第二十七話 臨場感の増幅


      


我々は臨場感を楽しむ。どんな臨場感なら楽しいか、面白いか?そこが重要です。ヨットのポテンシャル、見た目のデザインも臨場感を形成します。また、レースするなら、勝つか負けるかもありますが、レース中の他艇との競り合いとかのスリルもあります。さらに、それを盛り上げるのは、いろんな技術や理論を学び、自分達が知っている事がレースという臨場感を盛り上げる事になると思います。これは何も知らないでレースに参加するのとは臨場感が違ってくる。だから、面白さも違ってきます。
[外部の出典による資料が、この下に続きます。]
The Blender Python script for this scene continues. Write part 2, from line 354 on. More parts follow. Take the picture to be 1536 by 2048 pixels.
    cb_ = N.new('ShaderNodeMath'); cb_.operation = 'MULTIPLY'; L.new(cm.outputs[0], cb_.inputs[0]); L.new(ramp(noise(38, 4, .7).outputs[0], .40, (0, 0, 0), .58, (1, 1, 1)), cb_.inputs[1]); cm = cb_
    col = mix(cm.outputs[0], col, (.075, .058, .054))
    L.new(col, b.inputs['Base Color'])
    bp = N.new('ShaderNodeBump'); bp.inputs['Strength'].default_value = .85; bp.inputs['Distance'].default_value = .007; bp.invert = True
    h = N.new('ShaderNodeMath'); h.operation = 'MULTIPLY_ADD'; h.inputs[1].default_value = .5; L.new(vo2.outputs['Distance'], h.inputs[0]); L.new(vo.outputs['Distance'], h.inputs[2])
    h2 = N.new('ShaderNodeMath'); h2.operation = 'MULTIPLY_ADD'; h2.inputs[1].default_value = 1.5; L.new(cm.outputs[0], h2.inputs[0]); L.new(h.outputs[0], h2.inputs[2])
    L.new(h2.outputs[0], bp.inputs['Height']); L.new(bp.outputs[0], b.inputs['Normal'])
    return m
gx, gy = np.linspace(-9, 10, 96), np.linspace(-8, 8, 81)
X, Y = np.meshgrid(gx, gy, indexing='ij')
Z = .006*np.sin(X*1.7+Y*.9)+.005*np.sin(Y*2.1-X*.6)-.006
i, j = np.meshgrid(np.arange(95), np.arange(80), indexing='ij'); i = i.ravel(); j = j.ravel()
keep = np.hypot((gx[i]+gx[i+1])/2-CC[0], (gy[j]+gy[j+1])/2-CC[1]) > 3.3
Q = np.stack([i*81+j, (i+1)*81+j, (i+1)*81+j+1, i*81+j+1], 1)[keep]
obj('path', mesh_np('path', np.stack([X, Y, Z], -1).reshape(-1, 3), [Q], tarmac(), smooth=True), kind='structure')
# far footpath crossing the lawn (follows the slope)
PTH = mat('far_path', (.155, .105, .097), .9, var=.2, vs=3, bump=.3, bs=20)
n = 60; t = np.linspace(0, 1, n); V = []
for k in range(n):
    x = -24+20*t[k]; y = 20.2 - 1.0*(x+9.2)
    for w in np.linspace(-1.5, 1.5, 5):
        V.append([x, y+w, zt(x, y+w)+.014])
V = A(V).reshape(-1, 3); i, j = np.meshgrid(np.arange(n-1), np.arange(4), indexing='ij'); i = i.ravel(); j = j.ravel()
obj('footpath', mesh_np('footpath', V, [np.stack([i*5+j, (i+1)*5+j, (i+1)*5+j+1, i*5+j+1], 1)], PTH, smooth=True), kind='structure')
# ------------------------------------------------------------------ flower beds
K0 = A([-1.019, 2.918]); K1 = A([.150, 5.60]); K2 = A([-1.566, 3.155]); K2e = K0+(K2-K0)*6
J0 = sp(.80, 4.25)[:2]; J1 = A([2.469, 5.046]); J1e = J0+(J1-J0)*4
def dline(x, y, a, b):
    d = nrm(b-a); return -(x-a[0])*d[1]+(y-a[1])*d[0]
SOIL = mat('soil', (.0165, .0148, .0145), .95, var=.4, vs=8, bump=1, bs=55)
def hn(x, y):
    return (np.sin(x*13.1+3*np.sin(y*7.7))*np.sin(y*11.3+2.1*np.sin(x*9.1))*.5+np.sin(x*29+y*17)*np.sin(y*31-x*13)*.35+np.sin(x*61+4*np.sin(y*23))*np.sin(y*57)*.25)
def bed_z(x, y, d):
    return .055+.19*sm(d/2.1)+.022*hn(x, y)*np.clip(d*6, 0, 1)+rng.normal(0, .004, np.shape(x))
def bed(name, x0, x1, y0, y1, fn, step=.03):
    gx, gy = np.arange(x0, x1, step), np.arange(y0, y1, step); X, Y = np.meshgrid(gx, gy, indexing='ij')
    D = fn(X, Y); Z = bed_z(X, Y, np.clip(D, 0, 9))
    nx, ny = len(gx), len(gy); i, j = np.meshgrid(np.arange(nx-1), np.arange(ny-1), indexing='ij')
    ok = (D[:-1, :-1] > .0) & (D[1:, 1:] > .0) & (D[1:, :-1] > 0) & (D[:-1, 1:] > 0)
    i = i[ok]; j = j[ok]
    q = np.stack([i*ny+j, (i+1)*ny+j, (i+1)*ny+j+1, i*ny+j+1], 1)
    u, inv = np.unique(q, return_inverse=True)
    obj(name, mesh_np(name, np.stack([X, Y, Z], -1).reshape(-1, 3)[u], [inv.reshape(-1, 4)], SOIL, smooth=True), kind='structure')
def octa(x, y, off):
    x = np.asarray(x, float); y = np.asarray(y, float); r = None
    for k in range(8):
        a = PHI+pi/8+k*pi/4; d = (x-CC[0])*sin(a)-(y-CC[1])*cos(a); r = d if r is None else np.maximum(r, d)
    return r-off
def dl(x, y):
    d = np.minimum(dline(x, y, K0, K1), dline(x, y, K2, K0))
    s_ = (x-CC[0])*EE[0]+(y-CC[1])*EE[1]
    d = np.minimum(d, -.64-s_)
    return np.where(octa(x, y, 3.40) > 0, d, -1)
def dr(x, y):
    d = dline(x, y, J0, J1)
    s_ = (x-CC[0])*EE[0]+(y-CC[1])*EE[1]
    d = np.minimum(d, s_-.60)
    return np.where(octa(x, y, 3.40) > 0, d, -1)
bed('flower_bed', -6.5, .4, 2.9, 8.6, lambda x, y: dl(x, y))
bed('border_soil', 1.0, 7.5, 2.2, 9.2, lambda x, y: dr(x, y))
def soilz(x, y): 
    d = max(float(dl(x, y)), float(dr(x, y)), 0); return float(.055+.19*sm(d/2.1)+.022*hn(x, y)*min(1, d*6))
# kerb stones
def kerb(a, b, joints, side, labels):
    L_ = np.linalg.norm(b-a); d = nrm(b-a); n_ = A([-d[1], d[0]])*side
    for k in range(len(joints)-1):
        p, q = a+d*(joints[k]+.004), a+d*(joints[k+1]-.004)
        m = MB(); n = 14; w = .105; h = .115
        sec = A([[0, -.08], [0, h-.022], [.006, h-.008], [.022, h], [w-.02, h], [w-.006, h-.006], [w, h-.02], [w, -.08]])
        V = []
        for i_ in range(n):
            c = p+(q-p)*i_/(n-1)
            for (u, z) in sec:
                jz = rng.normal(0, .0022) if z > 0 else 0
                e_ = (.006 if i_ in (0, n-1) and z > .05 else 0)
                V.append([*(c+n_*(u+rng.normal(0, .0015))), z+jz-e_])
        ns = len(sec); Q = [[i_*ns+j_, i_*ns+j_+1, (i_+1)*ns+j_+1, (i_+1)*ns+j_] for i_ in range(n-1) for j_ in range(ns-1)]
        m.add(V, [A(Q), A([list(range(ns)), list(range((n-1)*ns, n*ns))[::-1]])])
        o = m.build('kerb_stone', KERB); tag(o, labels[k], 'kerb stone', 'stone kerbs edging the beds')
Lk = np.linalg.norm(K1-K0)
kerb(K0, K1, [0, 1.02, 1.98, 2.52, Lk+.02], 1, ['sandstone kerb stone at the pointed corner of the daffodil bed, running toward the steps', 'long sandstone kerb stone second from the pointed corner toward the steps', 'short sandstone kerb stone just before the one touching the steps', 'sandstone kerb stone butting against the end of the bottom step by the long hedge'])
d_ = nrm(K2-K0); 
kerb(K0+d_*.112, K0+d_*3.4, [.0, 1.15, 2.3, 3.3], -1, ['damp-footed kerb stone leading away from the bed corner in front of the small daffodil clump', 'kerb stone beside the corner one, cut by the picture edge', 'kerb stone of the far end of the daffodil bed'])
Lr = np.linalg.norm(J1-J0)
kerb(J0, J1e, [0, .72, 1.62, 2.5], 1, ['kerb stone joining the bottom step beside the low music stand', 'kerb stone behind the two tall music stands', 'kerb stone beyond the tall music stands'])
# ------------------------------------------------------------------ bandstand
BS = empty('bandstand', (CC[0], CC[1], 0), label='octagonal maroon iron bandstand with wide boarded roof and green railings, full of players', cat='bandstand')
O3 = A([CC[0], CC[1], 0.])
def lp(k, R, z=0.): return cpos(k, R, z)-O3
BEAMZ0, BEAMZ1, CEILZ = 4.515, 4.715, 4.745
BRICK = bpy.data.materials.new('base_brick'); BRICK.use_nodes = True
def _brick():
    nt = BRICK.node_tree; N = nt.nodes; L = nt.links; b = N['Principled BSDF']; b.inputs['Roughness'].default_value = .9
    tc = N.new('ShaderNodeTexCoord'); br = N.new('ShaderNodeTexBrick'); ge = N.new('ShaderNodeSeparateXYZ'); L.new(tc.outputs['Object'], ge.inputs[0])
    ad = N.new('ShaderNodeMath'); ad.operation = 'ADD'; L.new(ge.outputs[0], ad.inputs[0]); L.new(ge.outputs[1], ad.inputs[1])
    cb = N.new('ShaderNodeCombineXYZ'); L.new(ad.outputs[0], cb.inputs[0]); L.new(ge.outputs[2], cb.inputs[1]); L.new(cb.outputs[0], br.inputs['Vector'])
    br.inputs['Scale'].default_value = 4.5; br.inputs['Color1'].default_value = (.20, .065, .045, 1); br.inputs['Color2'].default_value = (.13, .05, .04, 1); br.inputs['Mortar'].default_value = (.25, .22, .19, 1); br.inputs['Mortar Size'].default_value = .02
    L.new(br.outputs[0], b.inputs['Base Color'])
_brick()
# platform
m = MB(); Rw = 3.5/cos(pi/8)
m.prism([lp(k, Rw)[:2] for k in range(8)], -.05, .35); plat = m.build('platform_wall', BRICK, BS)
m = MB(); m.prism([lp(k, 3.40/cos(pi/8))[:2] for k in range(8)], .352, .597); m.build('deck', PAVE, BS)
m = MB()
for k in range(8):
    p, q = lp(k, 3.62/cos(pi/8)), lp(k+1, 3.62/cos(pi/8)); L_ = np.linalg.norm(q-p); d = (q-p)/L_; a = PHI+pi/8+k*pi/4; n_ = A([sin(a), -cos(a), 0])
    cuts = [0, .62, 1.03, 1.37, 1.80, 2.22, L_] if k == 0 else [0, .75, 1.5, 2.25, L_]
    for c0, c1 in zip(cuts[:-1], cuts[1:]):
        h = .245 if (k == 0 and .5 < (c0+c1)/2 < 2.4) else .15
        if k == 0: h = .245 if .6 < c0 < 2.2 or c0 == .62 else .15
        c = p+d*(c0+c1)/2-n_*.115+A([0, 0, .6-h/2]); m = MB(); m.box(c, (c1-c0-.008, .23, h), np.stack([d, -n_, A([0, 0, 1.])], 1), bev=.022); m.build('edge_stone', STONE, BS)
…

ピクニックだとしても、海に出ればそれだけで良いというのは最初だけでしょう。その楽しさを得て、何度も行きたくなるには、それなりの臨場感を獲得する必要がある。それはヨットですからセーリングになると思います。ゲストも二回目、三回目になると、ただ座ってるだけではもはや目新しい事はありません。ですから、みんなで一緒に走らせるというセーリングの臨場感を盛り上げる手法は、全員がその場を楽しめる良い方法だと思います。

オーナーがシングルハンドで自分のヨットとセーリングについて知っているならば、ゲストにああして、こうしてと指示しながら、全員を楽しませる事ができます。何もレースみたいな高度なセーリングを要求するわけでは無く、みんなが参加して走らせる処に面白さがある。セーリングを知っている人だけが操作して、ゲストはただ座っているだけでは、何がどうなってるのか、変化さえ気づかなくなる。海でお弁当食べて、おしゃべりするだけでは、そのうち飽きてきます。まして、キャビンなんかに籠る事も無い。

シングルでセーリングする時でも同じで、その時の臨場感をどう盛り上げていくか?もちろん、その際の自分の気分というのもありますが、基本的には、セーリングをどうするか?その時の風に対してどう対応するかを考えて、操作して、その走りを楽しむ。いろんな場面により広範囲に対応する事はより臨場感を増幅する事になり、やはり理屈や技術について学ぶ事は必須になります。しかし、セーリングの臨場感を獲得できたなら、学ぶ事も面白さに変わる。


いかなる場面であろうが、その際の臨場感をどう盛り上げ、味わっていけるか?ヨットは風任せの面もありますが、任せっきりでは偶然を期待するしかありませんから、より広範囲に臨場感を増幅させて積極的に楽しむ姿勢は必要だろうと思います。その為には、自分のヨットを熟知し、より知識を学ぶ事が重要になります。その方が面白くなります。デイセーラーはそういうヨットだと思います。